The budo path in no easy road

Written by Paul Cale

Budo is a path with no end, and a path without end has no shortcuts.

No easy road
Take shortcuts at your own risk.

Stolen value’ is a term used in the United States military to describe people who dress as service women or men without ever having served a day in their lives. Other impersonators did serve but not in the unit or organisation they claim to have — usually Special Forces. Or they may wear service medals for wars and operations they were never in. For these fakes, there is a real need to be recognised as a warrior to cover various personality shortcomings that drives them to pose as soldiers and war veterans. For this same reason, we also see this behaviour in the martial arts — and more so because to impersonate a returned serviceperson in Australia, for example, is illegal, but it’s not illegal to impersonate a Black-belt.

There is, however, a dangerous difference between impersonators and imposters. The impersonator dresses as the BJJ Black-belt, for example, and next thing they are on YouTube being exposed as a phony. The imposter, on the other hand, has enough information to kick and punch away with some ‘karate’, for example, that they learned but want to now offer muay Thai, which may have become more popular. So, they dress themselves up in Thai shorts and off they go. The issue with the imposter is that they are getting their students to fight in a potentially dangerous sport in which they themselves have no experience.

The worst kind of imposter is the bully masquerading as the master. They operate their martial arts studio as a business first and foremost, yet when a ‘customer’ wants to leave for whatever reason, they can find themselves targeted with the mantra often associated with the martial arts: loyalty. Loyalty is a two-way street and results from an unspoken bond forged by behaviour, not words, and most definitely not bullying tactics. If you treat people like customers, don’t get upset when they behave like customers — meaning, if they are unhappy with your product or service, expect them to go elsewhere.

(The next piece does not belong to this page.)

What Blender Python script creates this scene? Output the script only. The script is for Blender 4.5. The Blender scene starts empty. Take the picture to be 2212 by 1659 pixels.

Just as one should not mistake politeness for weakness, the imposter should not mistake silence for approval. Martial arts (budo, the martial way) have really helped me in life, from practically saving me on the battlefield to spiritually saving me from myself. If I were to sum up budo in one word, I would say ‘suffering’. Budo will push you beyond what you think are your limits and your motivation to push on will come from the example of others on the path, some only just in front of you, helping you take the next step forward, and others far off in the distance giving you the confidence that you are moving in the right direction. In turn, you will help others new to the path travelling behind you. Along this path, limits of the body will be exposed as only limits of the mind. Suffering will redefine your understanding of limitation and you will come to recognise the weakness of the body when being guided by an undisciplined mind. This is the life lesson of budo that transcends from arts of war and infiltrates your very being. Every element of your life will then be guided by the lessons learnt on the path of the warrior.

There is no shortcut along a path that has no end. Your ‘rank’ represents the duration of your suffering, the distance travelled along a particular martial arts path. A belt is merely a signpost stating a waypoint that has been reached by its holder. However, there is a big difference between wearing a belt that was awarded as recognition of rank and wearing a belt that you just put around yourself. That is why it is so easy to spot a budo imposter — because you can’t fake courage in the face of adversity and you can’t fake ability in the company of the skilled.

Sometimes the fake provides us with a laugh via their obvious incapability, but in the worst case the fake gets people hurt by demanding things from them that the fake has never achieved themselves. Without understanding how to safely guide their students through a challenge, more damage than good is done, not just physically but also mentally.

The fake wants to be acknowledged but fears the demands of the journey. Don’t ever strive to be the fake; don’t want for the grade. All will come if you just take a step, no matter how small, along the path of budo…and then another.